### INFORMATION SHOWN:
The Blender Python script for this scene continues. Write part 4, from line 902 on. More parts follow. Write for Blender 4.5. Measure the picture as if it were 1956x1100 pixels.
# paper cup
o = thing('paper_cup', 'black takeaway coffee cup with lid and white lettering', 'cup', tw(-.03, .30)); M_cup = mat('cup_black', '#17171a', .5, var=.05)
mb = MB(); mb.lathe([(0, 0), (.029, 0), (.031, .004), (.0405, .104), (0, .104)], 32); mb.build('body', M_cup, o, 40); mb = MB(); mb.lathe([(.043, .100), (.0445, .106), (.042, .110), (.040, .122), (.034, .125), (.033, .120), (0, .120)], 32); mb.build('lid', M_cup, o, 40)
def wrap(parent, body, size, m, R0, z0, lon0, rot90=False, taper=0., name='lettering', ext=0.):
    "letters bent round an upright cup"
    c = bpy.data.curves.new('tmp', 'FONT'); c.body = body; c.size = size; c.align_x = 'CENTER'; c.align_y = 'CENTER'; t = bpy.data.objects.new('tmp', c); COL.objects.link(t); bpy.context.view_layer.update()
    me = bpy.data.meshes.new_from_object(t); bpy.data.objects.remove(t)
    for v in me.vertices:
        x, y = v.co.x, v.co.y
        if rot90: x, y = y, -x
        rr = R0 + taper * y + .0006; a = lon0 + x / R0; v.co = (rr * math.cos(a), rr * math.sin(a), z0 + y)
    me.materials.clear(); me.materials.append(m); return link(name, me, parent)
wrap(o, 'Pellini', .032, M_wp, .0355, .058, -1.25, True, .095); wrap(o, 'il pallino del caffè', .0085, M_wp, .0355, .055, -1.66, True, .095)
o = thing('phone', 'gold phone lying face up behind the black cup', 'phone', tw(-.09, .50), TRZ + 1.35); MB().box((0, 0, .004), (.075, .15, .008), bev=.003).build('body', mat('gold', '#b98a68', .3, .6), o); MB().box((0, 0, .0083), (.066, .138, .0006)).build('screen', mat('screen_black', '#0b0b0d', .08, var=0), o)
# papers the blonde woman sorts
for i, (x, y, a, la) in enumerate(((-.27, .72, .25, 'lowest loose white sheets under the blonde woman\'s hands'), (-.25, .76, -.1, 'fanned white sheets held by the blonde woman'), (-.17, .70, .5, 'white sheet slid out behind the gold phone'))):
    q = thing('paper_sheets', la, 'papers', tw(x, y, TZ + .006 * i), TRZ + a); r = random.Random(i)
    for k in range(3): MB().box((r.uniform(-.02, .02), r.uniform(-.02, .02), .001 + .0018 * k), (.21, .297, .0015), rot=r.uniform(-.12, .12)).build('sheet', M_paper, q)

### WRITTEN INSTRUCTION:
Extract all of the material exactly as it is written.

### ANSWER IN FULL:
The Blender Python script for this scene continues. Write part 4, from line 902 on. More parts follow. Write for Blender 4.5. Measure the picture as if it were 1956x1100 pixels.
# paper cup
o = thing('paper_cup', 'black takeaway coffee cup with lid and white lettering', 'cup', tw(-.03, .30)); M_cup = mat('cup_black', '#17171a', .5, var=.05)
mb = MB(); mb.lathe([(0, 0), (.029, 0), (.031, .004), (.0405, .104), (0, .104)], 32); mb.build('body', M_cup, o, 40); mb = MB(); mb.lathe([(.043, .100), (.0445, .106), (.042, .110), (.040, .122), (.034, .125), (.033, .120), (0, .120)], 32); mb.build('lid', M_cup, o, 40)
def wrap(parent, body, size, m, R0, z0, lon0, rot90=False, taper=0., name='lettering', ext=0.):
    "letters bent round an upright cup"
    c = bpy.data.curves.new('tmp', 'FONT'); c.body = body; c.size = size; c.align_x = 'CENTER'; c.align_y = 'CENTER'; t = bpy.data.objects.new('tmp', c); COL.objects.link(t); bpy.context.view_layer.update()
    me = bpy.data.meshes.new_from_object(t); bpy.data.objects.remove(t)
    for v in me.vertices:
        x, y = v.co.x, v.co.y
        if rot90: x, y = y, -x
        rr = R0 + taper * y + .0006; a = lon0 + x / R0; v.co = (rr * math.cos(a), rr * math.sin(a), z0 + y)
    me.materials.clear(); me.materials.append(m); return link(name, me, parent)
wrap(o, 'Pellini', .032, M_wp, .0355, .058, -1.25, True, .095); wrap(o, 'il pallino del caffè', .0085, M_wp, .0355, .055, -1.66, True, .095)
o = thing('phone', 'gold phone lying face up behind the black cup', 'phone', tw(-.09, .50), TRZ + 1.35); MB().box((0, 0, .004), (.075, .15, .008), bev=.003).build('body', mat('gold', '#b98a68', .3, .6), o); MB().box((0, 0, .0083), (.066, .138, .0006)).build('screen', mat('screen_black', '#0b0b0d', .08, var=0), o)
# papers the blonde woman sorts
for i, (x, y, a, la) in enumerate(((-.27, .72, .25, 'lowest loose white sheets under the blonde woman\'s hands'), (-.25, .76, -.1, 'fanned white sheets held by the blonde woman'), (-.17, .70, .5, 'white sheet slid out behind the gold phone'))):
    q = thing('paper_sheets', la, 'papers', tw(x, y, TZ + .006 * i), TRZ + a); r = random.Random(i)
    for k in range(3): MB().box((r.uniform(-.02, .02), r.uniform(-.02, .02), .001 + .0018 * k), (.21, .297, .0015), rot=r.uniform(-.12, .12)).build('sheet', M_paper, q)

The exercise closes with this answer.